A star cluster on the outskirts of the galaxy is falling apart. Its stars are being pulled away, forming a ribbon tens of thousands of light-years long. And one of the causes may be a clump of black holes at the cluster’s heart.
Palomar 5 is a globular cluster — a giant ball of stars. It’s one of the Milky Way’s least impressive globulars. It’s about 10,000 times the mass of the Sun — much lighter than almost any other cluster. And its stars are much more thinly spread.
A study last year placed the blame on a clump of black holes.
Researchers simulated possible interactions within Palomar 5 until they got a match with what we see.
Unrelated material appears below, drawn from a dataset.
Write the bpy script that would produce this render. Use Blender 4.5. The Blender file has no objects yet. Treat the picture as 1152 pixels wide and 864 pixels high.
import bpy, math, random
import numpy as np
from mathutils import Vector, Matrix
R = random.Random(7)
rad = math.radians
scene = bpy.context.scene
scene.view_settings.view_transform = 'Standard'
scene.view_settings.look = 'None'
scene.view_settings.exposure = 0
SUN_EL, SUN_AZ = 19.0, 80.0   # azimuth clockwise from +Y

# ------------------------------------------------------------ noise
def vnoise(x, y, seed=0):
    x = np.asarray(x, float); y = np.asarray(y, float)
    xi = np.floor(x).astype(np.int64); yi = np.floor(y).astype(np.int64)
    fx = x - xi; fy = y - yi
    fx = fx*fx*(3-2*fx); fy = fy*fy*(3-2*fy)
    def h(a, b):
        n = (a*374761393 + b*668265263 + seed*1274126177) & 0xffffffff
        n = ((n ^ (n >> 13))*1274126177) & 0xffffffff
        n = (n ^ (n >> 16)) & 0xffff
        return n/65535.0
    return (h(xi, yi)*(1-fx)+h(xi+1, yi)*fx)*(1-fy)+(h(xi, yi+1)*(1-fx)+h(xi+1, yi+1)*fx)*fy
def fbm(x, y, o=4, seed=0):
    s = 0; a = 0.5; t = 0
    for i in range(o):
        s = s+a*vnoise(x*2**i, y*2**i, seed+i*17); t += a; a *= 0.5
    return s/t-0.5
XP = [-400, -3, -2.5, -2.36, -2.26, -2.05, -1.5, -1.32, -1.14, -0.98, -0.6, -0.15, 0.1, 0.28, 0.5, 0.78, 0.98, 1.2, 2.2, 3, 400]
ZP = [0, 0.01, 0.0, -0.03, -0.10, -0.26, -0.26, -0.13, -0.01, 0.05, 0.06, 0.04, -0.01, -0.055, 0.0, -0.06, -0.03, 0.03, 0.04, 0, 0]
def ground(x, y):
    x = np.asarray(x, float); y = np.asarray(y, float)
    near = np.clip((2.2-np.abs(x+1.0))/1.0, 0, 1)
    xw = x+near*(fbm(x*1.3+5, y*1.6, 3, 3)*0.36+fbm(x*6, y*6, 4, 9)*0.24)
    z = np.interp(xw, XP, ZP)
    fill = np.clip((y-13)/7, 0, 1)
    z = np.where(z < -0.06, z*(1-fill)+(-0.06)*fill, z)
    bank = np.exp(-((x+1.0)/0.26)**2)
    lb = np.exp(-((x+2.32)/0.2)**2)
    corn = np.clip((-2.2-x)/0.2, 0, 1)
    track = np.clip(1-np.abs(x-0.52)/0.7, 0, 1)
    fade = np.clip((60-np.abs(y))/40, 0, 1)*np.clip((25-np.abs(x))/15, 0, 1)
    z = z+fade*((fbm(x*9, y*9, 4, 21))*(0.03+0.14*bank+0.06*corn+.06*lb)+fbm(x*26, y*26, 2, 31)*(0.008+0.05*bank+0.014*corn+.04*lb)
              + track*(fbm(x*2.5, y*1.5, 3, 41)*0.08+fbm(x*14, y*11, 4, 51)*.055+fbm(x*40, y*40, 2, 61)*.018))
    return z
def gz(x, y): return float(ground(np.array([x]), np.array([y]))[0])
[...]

They found that Palomar 5 might have started out like most globulars. Many of its big, massive stars quickly exploded, leaving only their dead cores: black holes. Today, there could be a hundred black holes that are roughly 20 times the mass of the Sun.
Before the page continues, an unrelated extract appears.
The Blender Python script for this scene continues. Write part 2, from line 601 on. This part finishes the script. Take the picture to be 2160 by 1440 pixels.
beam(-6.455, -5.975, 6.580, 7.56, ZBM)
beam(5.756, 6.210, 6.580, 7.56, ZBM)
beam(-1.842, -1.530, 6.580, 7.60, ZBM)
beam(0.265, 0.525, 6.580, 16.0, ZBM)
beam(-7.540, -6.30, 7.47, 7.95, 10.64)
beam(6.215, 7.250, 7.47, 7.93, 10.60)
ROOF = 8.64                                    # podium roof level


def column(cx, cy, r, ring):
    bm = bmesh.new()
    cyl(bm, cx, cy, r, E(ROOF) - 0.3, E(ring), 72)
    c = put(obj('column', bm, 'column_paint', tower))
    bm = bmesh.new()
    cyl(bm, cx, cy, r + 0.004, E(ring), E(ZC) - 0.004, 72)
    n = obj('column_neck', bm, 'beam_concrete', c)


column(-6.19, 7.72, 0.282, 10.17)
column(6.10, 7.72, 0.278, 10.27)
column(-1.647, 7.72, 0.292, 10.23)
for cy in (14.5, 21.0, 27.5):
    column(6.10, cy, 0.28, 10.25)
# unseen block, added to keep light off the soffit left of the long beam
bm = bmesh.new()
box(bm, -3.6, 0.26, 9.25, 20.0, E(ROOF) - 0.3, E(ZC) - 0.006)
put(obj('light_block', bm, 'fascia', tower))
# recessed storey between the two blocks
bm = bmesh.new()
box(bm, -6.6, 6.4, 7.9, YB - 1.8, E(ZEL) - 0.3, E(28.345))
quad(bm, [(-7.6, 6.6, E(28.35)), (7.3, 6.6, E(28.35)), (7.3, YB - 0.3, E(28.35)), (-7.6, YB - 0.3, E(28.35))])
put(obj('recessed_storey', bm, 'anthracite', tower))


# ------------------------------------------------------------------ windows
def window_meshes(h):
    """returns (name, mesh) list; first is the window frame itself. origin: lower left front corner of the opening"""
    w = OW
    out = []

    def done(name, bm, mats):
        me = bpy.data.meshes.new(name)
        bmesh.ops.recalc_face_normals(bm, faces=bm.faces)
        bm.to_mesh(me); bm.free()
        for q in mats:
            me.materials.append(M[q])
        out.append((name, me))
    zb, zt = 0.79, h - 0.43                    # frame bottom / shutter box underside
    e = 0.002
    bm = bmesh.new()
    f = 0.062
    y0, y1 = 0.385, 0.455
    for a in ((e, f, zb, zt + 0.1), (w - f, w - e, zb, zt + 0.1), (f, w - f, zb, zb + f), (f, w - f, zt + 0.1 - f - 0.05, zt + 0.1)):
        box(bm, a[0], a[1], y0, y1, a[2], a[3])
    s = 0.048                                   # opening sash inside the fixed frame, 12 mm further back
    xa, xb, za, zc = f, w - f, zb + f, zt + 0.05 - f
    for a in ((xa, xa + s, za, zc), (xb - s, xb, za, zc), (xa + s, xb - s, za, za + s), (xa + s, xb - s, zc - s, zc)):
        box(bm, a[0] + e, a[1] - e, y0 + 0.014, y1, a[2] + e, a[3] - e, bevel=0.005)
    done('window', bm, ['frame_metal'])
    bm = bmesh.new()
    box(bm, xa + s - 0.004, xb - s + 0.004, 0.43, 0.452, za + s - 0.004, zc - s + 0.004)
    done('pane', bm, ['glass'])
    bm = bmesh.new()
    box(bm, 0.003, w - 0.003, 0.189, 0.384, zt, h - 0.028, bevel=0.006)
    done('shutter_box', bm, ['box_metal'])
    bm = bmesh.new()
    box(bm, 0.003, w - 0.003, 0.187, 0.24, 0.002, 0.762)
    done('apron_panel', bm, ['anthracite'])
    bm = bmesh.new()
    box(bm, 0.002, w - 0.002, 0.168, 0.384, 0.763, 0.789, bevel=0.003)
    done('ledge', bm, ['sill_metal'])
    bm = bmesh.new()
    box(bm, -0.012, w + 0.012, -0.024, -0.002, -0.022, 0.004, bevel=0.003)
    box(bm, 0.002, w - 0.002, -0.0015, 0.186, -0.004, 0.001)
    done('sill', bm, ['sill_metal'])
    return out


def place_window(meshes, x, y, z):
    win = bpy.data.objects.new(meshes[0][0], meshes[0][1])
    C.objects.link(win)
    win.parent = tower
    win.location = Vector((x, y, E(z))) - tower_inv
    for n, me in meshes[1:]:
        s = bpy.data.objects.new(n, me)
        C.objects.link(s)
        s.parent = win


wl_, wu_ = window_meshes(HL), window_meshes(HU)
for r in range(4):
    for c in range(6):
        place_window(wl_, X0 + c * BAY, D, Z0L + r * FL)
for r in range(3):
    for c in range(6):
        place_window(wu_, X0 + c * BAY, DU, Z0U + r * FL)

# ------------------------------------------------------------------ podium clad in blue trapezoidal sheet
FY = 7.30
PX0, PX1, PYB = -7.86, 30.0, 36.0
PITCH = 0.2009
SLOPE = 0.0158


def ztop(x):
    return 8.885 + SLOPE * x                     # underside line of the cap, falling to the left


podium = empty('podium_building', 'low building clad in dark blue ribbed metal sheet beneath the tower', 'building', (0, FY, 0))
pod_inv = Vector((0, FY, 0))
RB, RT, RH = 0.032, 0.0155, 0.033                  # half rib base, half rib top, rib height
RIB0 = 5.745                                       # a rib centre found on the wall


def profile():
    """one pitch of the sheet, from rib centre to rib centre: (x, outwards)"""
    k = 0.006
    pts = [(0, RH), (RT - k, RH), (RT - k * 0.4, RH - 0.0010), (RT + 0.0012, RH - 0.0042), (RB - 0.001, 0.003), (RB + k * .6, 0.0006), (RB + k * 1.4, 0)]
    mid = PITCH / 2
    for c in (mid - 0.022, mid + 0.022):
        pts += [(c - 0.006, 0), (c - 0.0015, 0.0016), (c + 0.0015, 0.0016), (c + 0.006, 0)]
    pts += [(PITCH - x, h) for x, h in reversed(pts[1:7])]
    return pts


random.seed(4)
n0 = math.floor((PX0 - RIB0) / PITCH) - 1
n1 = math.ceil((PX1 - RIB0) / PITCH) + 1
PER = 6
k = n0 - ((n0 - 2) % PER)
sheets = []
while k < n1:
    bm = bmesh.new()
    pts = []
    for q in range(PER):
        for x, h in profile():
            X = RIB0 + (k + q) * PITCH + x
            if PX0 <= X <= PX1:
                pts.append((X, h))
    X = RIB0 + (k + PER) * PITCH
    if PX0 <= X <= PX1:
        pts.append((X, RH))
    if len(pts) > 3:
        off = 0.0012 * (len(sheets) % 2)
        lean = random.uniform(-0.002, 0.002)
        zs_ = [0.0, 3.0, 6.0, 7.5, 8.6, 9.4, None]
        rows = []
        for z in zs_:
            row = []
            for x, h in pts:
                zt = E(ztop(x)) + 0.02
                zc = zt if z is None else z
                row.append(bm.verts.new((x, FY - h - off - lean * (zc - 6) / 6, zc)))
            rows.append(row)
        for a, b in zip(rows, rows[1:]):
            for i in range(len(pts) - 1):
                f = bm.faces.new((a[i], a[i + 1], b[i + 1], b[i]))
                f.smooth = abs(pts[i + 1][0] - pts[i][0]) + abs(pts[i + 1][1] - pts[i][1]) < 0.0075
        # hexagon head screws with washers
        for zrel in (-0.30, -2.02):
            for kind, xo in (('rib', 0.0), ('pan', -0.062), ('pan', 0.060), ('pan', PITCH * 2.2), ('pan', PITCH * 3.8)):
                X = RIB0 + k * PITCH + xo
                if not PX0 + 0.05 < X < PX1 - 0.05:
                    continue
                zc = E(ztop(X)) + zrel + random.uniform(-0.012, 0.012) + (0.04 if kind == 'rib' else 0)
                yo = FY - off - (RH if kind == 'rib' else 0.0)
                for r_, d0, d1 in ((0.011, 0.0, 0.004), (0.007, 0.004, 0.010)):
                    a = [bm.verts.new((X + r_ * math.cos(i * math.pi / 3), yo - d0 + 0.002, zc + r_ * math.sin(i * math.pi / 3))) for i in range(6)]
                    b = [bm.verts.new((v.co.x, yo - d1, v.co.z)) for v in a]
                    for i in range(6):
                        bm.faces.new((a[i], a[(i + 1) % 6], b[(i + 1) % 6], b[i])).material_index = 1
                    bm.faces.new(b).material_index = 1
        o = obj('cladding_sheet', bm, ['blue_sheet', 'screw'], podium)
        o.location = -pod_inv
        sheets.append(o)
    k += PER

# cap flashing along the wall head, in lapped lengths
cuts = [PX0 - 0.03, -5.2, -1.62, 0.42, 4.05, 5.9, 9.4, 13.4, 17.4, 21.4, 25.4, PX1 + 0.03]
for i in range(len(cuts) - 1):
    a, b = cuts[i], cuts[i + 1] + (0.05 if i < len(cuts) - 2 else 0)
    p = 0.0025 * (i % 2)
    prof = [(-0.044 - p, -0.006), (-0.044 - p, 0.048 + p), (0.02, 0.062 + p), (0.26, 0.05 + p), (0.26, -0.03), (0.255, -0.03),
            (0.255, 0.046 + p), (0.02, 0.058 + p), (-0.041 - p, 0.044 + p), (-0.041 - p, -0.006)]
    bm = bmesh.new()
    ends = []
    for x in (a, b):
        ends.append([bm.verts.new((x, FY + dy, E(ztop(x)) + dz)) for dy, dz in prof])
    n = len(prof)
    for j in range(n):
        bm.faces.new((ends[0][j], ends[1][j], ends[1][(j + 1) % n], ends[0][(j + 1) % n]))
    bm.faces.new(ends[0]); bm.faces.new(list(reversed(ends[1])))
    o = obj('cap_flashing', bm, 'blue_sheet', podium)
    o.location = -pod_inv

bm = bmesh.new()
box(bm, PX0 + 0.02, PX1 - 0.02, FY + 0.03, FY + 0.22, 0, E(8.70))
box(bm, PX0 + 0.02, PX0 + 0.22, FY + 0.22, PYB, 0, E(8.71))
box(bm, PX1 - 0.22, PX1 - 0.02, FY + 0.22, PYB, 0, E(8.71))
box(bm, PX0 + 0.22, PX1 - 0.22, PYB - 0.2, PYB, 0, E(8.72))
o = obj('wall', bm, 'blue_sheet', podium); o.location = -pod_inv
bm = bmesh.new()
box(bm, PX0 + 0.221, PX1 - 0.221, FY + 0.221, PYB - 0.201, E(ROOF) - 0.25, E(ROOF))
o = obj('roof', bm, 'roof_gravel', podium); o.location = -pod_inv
The black holes kicked other stars out of the cluster’s heart, pushing the black holes closer together. That allowed the gravity of the rest of the galaxy to strip away many stars from the cluster’s fringes. Today, they form a long trail through the galaxy’s outskirts.
A billion years from now, all the stars may have been stripped away, leaving only the black holes. After that, they, too, will go their own ways.
Palomar 5 is in Serpens, which is in the southeast at nightfall. It takes a telescope to spot Palomar 5 — a cluster that’s falling apart.